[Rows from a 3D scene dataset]
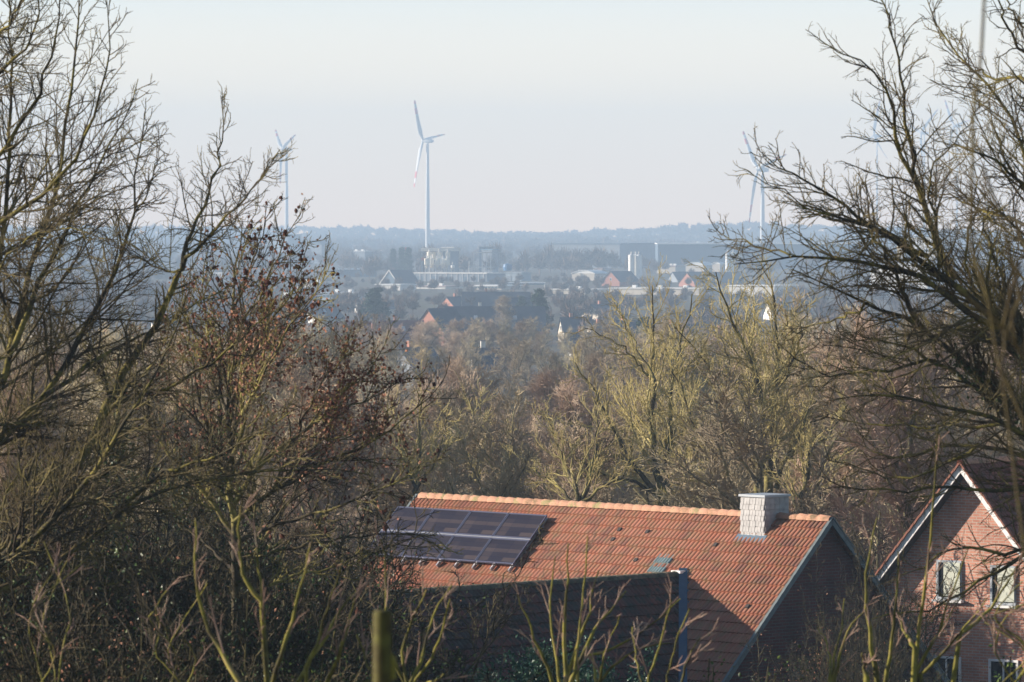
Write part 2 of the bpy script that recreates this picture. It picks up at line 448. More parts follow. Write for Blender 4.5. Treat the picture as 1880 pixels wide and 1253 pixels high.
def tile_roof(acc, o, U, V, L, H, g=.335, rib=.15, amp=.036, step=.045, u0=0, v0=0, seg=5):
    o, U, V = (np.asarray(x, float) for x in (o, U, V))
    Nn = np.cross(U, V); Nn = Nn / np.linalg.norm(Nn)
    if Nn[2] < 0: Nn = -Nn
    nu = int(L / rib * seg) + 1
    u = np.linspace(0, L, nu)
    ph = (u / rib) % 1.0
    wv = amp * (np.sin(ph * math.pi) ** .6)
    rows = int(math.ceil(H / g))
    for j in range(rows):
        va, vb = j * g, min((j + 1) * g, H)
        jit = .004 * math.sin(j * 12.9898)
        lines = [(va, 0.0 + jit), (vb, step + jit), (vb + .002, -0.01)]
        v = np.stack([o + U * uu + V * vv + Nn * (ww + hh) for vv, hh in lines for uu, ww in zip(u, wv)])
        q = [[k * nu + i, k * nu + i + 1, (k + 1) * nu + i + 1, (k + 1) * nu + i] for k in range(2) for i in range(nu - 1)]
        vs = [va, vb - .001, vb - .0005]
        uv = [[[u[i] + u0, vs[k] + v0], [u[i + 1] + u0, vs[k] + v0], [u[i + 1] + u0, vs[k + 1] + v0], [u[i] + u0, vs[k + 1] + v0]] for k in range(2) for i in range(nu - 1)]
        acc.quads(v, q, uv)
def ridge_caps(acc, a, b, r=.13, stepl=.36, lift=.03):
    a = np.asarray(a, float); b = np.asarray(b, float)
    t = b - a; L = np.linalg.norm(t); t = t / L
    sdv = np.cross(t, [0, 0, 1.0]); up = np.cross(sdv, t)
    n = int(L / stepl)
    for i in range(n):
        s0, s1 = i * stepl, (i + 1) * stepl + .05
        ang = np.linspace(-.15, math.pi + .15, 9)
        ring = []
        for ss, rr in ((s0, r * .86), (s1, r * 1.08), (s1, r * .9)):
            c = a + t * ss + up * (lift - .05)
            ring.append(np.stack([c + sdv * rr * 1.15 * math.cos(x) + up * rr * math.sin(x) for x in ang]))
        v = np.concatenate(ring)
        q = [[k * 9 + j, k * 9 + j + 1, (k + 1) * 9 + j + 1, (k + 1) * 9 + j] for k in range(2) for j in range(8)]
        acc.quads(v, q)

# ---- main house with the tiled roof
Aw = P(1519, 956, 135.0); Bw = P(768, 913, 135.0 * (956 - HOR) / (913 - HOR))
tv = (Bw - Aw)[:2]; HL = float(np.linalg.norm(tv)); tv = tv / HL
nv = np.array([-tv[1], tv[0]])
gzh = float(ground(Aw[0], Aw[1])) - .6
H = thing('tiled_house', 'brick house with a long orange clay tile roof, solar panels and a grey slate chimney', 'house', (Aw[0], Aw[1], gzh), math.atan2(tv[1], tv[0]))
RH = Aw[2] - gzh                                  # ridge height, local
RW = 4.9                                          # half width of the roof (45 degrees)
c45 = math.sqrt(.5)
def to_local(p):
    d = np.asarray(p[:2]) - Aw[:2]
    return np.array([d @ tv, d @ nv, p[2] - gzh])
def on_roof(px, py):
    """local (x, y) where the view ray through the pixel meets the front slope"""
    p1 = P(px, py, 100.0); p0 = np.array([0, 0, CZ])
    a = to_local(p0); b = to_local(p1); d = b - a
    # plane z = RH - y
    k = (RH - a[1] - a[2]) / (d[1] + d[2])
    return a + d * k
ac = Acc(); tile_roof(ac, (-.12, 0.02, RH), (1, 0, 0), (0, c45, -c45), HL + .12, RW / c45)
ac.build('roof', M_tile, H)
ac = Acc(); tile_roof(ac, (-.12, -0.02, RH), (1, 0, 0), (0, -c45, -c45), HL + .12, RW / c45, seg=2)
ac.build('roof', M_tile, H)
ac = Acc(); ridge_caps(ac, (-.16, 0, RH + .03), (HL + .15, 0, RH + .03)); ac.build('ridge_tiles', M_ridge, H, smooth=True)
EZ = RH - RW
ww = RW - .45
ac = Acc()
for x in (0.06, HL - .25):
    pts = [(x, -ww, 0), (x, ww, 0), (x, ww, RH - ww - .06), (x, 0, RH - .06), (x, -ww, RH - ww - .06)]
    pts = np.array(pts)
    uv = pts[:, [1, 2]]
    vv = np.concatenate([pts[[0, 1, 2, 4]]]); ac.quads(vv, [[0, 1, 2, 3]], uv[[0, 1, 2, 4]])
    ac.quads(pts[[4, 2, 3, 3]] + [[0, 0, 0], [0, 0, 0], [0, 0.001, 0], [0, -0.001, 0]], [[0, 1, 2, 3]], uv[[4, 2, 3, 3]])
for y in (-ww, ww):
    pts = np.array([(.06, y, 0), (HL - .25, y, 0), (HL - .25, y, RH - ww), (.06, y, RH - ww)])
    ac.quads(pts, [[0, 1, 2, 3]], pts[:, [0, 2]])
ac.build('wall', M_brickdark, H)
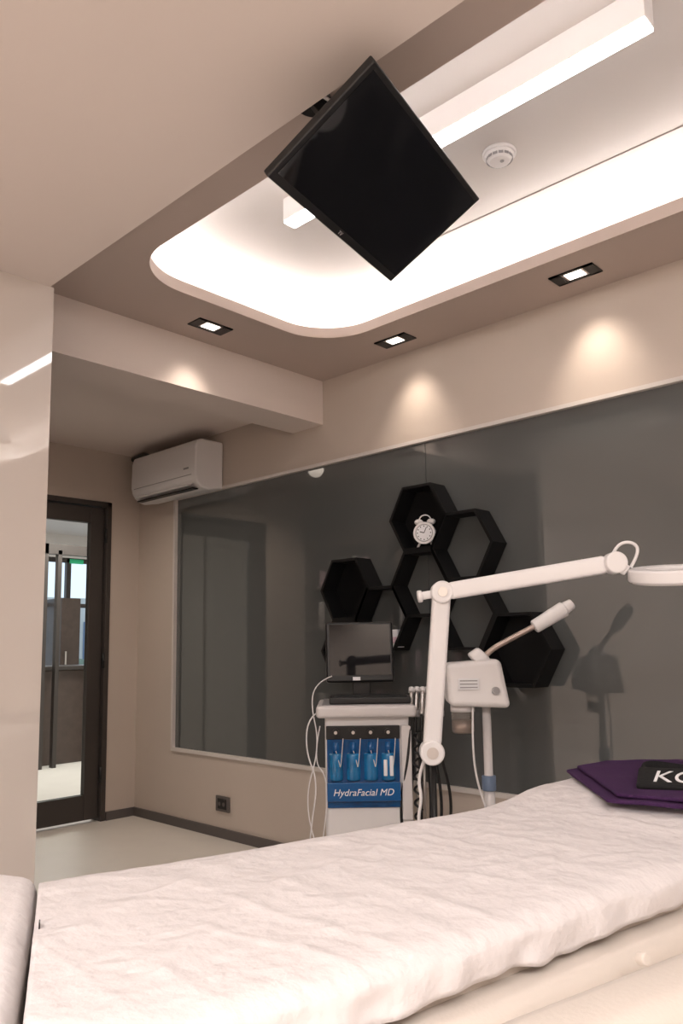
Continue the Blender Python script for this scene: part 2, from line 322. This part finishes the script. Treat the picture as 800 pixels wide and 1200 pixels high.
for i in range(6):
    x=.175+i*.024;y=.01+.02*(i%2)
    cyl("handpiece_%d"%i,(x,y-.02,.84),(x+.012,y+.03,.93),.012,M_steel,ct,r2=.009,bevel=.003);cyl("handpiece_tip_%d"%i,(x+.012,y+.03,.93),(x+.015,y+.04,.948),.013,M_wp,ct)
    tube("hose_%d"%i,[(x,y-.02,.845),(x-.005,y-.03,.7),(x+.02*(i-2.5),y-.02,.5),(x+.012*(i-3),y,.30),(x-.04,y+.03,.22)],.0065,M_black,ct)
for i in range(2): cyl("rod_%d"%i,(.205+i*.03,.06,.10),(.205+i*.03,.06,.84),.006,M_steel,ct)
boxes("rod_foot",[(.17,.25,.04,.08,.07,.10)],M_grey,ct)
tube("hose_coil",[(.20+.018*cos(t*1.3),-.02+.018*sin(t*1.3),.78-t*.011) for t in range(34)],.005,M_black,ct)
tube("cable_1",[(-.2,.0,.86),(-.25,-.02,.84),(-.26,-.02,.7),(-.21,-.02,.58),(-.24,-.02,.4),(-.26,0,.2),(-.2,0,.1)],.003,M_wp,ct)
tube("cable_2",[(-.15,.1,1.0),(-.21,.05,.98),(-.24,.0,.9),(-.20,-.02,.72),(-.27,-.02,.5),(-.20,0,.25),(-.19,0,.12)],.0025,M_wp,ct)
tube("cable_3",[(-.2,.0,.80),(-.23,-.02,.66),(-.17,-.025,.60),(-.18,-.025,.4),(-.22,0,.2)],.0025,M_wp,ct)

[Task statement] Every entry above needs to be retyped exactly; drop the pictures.

[Full response]
Write part 2 of the bpy script that recreates this picture. It picks up at line 448. More parts follow. Write for Blender 4.5. Treat the picture as 1880 pixels wide and 1253 pixels high.
def tile_roof(acc, o, U, V, L, H, g=.335, rib=.15, amp=.036, step=.045, u0=0, v0=0, seg=5):
    o, U, V = (np.asarray(x, float) for x in (o, U, V))
    Nn = np.cross(U, V); Nn = Nn / np.linalg.norm(Nn)
    if Nn[2] < 0: Nn = -Nn
    nu = int(L / rib * seg) + 1
    u = np.linspace(0, L, nu)
    ph = (u / rib) % 1.0
    wv = amp * (np.sin(ph * math.pi) ** .6)
    rows = int(math.ceil(H / g))
    for j in range(rows):
        va, vb = j * g, min((j + 1) * g, H)
        jit = .004 * math.sin(j * 12.9898)
        lines = [(va, 0.0 + jit), (vb, step + jit), (vb + .002, -0.01)]
        v = np.stack([o + U * uu + V * vv + Nn * (ww + hh) for vv, hh in lines for uu, ww in zip(u, wv)])
        q = [[k * nu + i, k * nu + i + 1, (k + 1) * nu + i + 1, (k + 1) * nu + i] for k in range(2) for i in range(nu - 1)]
        vs = [va, vb - .001, vb - .0005]
        uv = [[[u[i] + u0, vs[k] + v0], [u[i + 1] + u0, vs[k] + v0], [u[i + 1] + u0, vs[k + 1] + v0], [u[i] + u0, vs[k + 1] + v0]] for k in range(2) for i in range(nu - 1)]
        acc.quads(v, q, uv)
def ridge_caps(acc, a, b, r=.13, stepl=.36, lift=.03):
    a = np.asarray(a, float); b = np.asarray(b, float)
    t = b - a; L = np.linalg.norm(t); t = t / L
    sdv = np.cross(t, [0, 0, 1.0]); up = np.cross(sdv, t)
    n = int(L / stepl)
    for i in range(n):
        s0, s1 = i * stepl, (i + 1) * stepl + .05
        ang = np.linspace(-.15, math.pi + .15, 9)
        ring = []
        for ss, rr in ((s0, r * .86), (s1, r * 1.08), (s1, r * .9)):
            c = a + t * ss + up * (lift - .05)
            ring.append(np.stack([c + sdv * rr * 1.15 * math.cos(x) + up * rr * math.sin(x) for x in ang]))
        v = np.concatenate(ring)
        q = [[k * 9 + j, k * 9 + j + 1, (k + 1) * 9 + j + 1, (k + 1) * 9 + j] for k in range(2) for j in range(8)]
        acc.quads(v, q)

# ---- main house with the tiled roof
Aw = P(1519, 956, 135.0); Bw = P(768, 913, 135.0 * (956 - HOR) / (913 - HOR))
tv = (Bw - Aw)[:2]; HL = float(np.linalg.norm(tv)); tv = tv / HL
nv = np.array([-tv[1], tv[0]])
gzh = float(ground(Aw[0], Aw[1])) - .6
H = thing('tiled_house', 'brick house with a long orange clay tile roof, solar panels and a grey slate chimney', 'house', (Aw[0], Aw[1], gzh), math.atan2(tv[1], tv[0]))
RH = Aw[2] - gzh                                  # ridge height, local
RW = 4.9                                          # half width of the roof (45 degrees)
c45 = math.sqrt(.5)
def to_local(p):
    d = np.asarray(p[:2]) - Aw[:2]
    return np.array([d @ tv, d @ nv, p[2] - gzh])
def on_roof(px, py):
    """local (x, y) where the view ray through the pixel meets the front slope"""
    p1 = P(px, py, 100.0); p0 = np.array([0, 0, CZ])
    a = to_local(p0); b = to_local(p1); d = b - a
    # plane z = RH - y
    k = (RH - a[1] - a[2]) / (d[1] + d[2])
    return a + d * k
ac = Acc(); tile_roof(ac, (-.12, 0.02, RH), (1, 0, 0), (0, c45, -c45), HL + .12, RW / c45)
ac.build('roof', M_tile, H)
ac = Acc(); tile_roof(ac, (-.12, -0.02, RH), (1, 0, 0), (0, -c45, -c45), HL + .12, RW / c45, seg=2)
ac.build('roof', M_tile, H)
ac = Acc(); ridge_caps(ac, (-.16, 0, RH + .03), (HL + .15, 0, RH + .03)); ac.build('ridge_tiles', M_ridge, H, smooth=True)
EZ = RH - RW
ww = RW - .45
ac = Acc()
for x in (0.06, HL - .25):
    pts = [(x, -ww, 0), (x, ww, 0), (x, ww, RH - ww - .06), (x, 0, RH - .06), (x, -ww, RH - ww - .06)]
    pts = np.array(pts)
    uv = pts[:, [1, 2]]
    vv = np.concatenate([pts[[0, 1, 2, 4]]]); ac.quads(vv, [[0, 1, 2, 3]], uv[[0, 1, 2, 4]])
    ac.quads(pts[[4, 2, 3, 3]] + [[0, 0, 0], [0, 0, 0], [0, 0.001, 0], [0, -0.001, 0]], [[0, 1, 2, 3]], uv[[4, 2, 3, 3]])
for y in (-ww, ww):
    pts = np.array([(.06, y, 0), (HL - .25, y, 0), (HL - .25, y, RH - ww), (.06, y, RH - ww)])
    ac.quads(pts, [[0, 1, 2, 3]], pts[:, [0, 2]])
ac.build('wall', M_brickdark, H)
Continue the Blender Python script for this scene: part 2, from line 322. This part finishes the script. Treat the picture as 800 pixels wide and 1200 pixels high.
for i in range(6):
    x=.175+i*.024;y=.01+.02*(i%2)
    cyl("handpiece_%d"%i,(x,y-.02,.84),(x+.012,y+.03,.93),.012,M_steel,ct,r2=.009,bevel=.003);cyl("handpiece_tip_%d"%i,(x+.012,y+.03,.93),(x+.015,y+.04,.948),.013,M_wp,ct)
    tube("hose_%d"%i,[(x,y-.02,.845),(x-.005,y-.03,.7),(x+.02*(i-2.5),y-.02,.5),(x+.012*(i-3),y,.30),(x-.04,y+.03,.22)],.0065,M_black,ct)
for i in range(2): cyl("rod_%d"%i,(.205+i*.03,.06,.10),(.205+i*.03,.06,.84),.006,M_steel,ct)
boxes("rod_foot",[(.17,.25,.04,.08,.07,.10)],M_grey,ct)
tube("hose_coil",[(.20+.018*cos(t*1.3),-.02+.018*sin(t*1.3),.78-t*.011) for t in range(34)],.005,M_black,ct)
tube("cable_1",[(-.2,.0,.86),(-.25,-.02,.84),(-.26,-.02,.7),(-.21,-.02,.58),(-.24,-.02,.4),(-.26,0,.2),(-.2,0,.1)],.003,M_wp,ct)
tube("cable_2",[(-.15,.1,1.0),(-.21,.05,.98),(-.24,.0,.9),(-.20,-.02,.72),(-.27,-.02,.5),(-.20,0,.25),(-.19,0,.12)],.0025,M_wp,ct)
tube("cable_3",[(-.2,.0,.80),(-.23,-.02,.66),(-.17,-.025,.60),(-.18,-.025,.4),(-.22,0,.2)],.0025,M_wp,ct)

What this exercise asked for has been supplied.